Written by Julian Sng

What’s going on?

Since 10th January, Venezuela’s current president, Mr Nicolas Maduro, was deemed illegitimate by Venezuela’s opposition-controlled parliament – voiding the results of the controversial 2018 Venezuelan presidential elections. The elections had seen record-low voter turnouts and opposition boycotts that nonetheless gave Mr Maduro his disputed second-term in power. Mr Maduro’s first term in power was plagued with economic woes due to hyperinflation and UN-backed allegations of rampant corruption and widespread human rights violations, including protest suppression and arbitrary detainment.

Along the same vein, opposition leader and the current head of Venezuela’s parliament, Mr Juan Guaido, has just declared that he will assume the temporary role of interim president, filling the presidential void reluctantly left by Mr Maduro.

Vying for military support

It follows that Mr Guaido intends to gain the vital support of Venezuela’s military, many of which are still loyal to Mr Maduro and served as ministers in his government.
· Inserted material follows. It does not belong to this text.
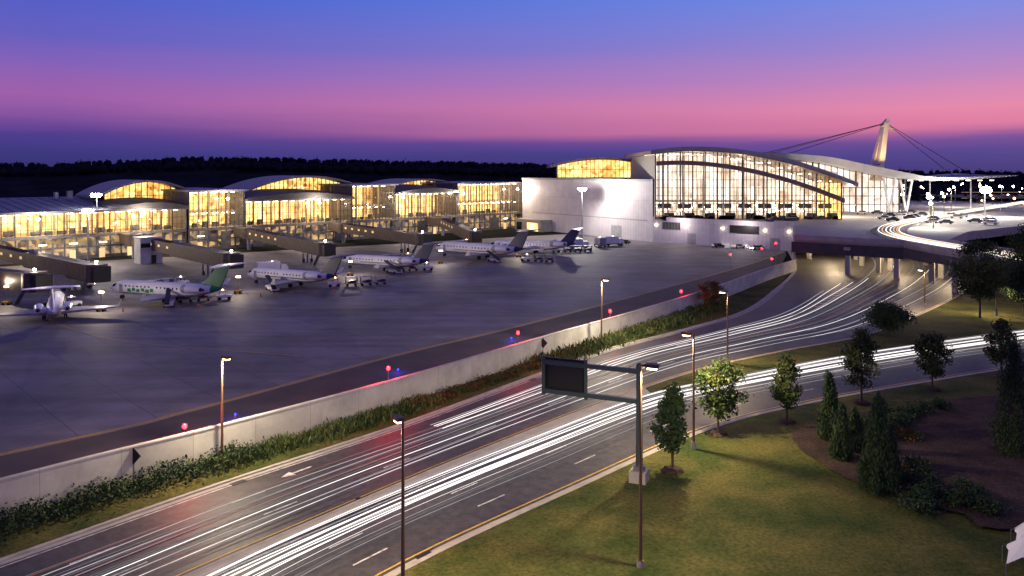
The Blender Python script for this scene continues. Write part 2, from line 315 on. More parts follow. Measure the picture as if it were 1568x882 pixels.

While some of the armed force have defected, many in high-ranking military positions remain in fear of being charged with corruption despite Mr Guaido’s offer of amnesty should they decide to switch to Mr Guaido’s side. On the other hand, Venezuela’s Supreme Court justices – who were installed by and thus still supportive of Mr Maduro – have slammed back by freezing Mr Guaido’s bank accounts and banning him from leaving the country.

Vying for international recognition

Foreign countries have since picked sides that seems to resemble what some describe as an “ideological battleground” with countries such as Russia, China, Turkey and others backing the incumbent Mr Maduro while US, UK and at least 18 other countries choosing to recognise Mr Guaido as interim president. The European Union has instead called for a fresh set of elections to settle the ongoing crisis.


Vying for change?

For some Venezuelans, the following weeks is more than just an ideological battle but a battle for their rights and quality of life. This all rests on the sides chosen in Venezuela and the rest of the world.